REQUEST
Type out the material below exactly.

AVAILABLE DATA
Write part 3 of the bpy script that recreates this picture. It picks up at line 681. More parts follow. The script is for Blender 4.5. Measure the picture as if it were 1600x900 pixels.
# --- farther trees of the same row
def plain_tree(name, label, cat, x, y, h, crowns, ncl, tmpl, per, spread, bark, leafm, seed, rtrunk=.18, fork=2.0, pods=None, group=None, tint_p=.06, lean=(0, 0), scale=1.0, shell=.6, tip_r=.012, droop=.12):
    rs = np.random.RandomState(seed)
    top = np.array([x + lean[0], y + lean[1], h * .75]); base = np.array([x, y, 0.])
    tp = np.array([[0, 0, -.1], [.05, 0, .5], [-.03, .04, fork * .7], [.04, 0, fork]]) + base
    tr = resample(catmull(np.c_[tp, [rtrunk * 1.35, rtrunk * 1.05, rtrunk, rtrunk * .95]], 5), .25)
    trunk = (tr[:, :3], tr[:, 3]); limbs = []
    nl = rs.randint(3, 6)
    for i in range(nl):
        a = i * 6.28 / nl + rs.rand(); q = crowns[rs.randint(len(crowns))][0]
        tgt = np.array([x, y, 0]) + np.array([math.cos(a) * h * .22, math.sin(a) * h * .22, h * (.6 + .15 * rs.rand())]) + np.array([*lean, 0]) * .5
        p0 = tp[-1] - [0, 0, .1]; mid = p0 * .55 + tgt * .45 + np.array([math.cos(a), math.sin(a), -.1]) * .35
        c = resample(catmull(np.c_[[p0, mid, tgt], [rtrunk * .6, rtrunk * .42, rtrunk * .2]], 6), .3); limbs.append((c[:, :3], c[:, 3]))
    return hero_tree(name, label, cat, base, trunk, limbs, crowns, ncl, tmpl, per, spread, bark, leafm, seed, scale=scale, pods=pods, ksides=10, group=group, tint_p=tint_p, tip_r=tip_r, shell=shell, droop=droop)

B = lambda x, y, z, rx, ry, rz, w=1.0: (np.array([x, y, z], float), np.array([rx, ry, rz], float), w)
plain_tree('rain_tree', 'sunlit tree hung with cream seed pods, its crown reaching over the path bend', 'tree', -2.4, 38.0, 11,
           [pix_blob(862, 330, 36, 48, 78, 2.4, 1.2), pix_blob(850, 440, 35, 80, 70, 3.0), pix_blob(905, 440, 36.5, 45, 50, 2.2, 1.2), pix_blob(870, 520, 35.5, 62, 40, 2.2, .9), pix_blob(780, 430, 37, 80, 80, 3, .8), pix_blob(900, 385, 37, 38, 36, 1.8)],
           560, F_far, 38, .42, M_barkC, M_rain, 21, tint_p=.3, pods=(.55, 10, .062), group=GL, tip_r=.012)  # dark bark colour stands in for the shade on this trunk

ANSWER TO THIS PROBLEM
Write part 3 of the bpy script that recreates this picture. It picks up at line 681. More parts follow. The script is for Blender 4.5. Measure the picture as if it were 1600x900 pixels.
# --- farther trees of the same row
def plain_tree(name, label, cat, x, y, h, crowns, ncl, tmpl, per, spread, bark, leafm, seed, rtrunk=.18, fork=2.0, pods=None, group=None, tint_p=.06, lean=(0, 0), scale=1.0, shell=.6, tip_r=.012, droop=.12):
    rs = np.random.RandomState(seed)
    top = np.array([x + lean[0], y + lean[1], h * .75]); base = np.array([x, y, 0.])
    tp = np.array([[0, 0, -.1], [.05, 0, .5], [-.03, .04, fork * .7], [.04, 0, fork]]) + base
    tr = resample(catmull(np.c_[tp, [rtrunk * 1.35, rtrunk * 1.05, rtrunk, rtrunk * .95]], 5), .25)
    trunk = (tr[:, :3], tr[:, 3]); limbs = []
    nl = rs.randint(3, 6)
    for i in range(nl):
        a = i * 6.28 / nl + rs.rand(); q = crowns[rs.randint(len(crowns))][0]
        tgt = np.array([x, y, 0]) + np.array([math.cos(a) * h * .22, math.sin(a) * h * .22, h * (.6 + .15 * rs.rand())]) + np.array([*lean, 0]) * .5
        p0 = tp[-1] - [0, 0, .1]; mid = p0 * .55 + tgt * .45 + np.array([math.cos(a), math.sin(a), -.1]) * .35
        c = resample(catmull(np.c_[[p0, mid, tgt], [rtrunk * .6, rtrunk * .42, rtrunk * .2]], 6), .3); limbs.append((c[:, :3], c[:, 3]))
    return hero_tree(name, label, cat, base, trunk, limbs, crowns, ncl, tmpl, per, spread, bark, leafm, seed, scale=scale, pods=pods, ksides=10, group=group, tint_p=tint_p, tip_r=tip_r, shell=shell, droop=droop)

B = lambda x, y, z, rx, ry, rz, w=1.0: (np.array([x, y, z], float), np.array([rx, ry, rz], float), w)
plain_tree('rain_tree', 'sunlit tree hung with cream seed pods, its crown reaching over the path bend', 'tree', -2.4, 38.0, 11,
           [pix_blob(862, 330, 36, 48, 78, 2.4, 1.2), pix_blob(850, 440, 35, 80, 70, 3.0), pix_blob(905, 440, 36.5, 45, 50, 2.2, 1.2), pix_blob(870, 520, 35.5, 62, 40, 2.2, .9), pix_blob(780, 430, 37, 80, 80, 3, .8), pix_blob(900, 385, 37, 38, 36, 1.8)],
           560, F_far, 38, .42, M_barkC, M_rain, 21, tint_p=.3, pods=(.55, 10, .062), group=GL, tip_r=.012)  # dark bark colour stands in for the shade on this trunk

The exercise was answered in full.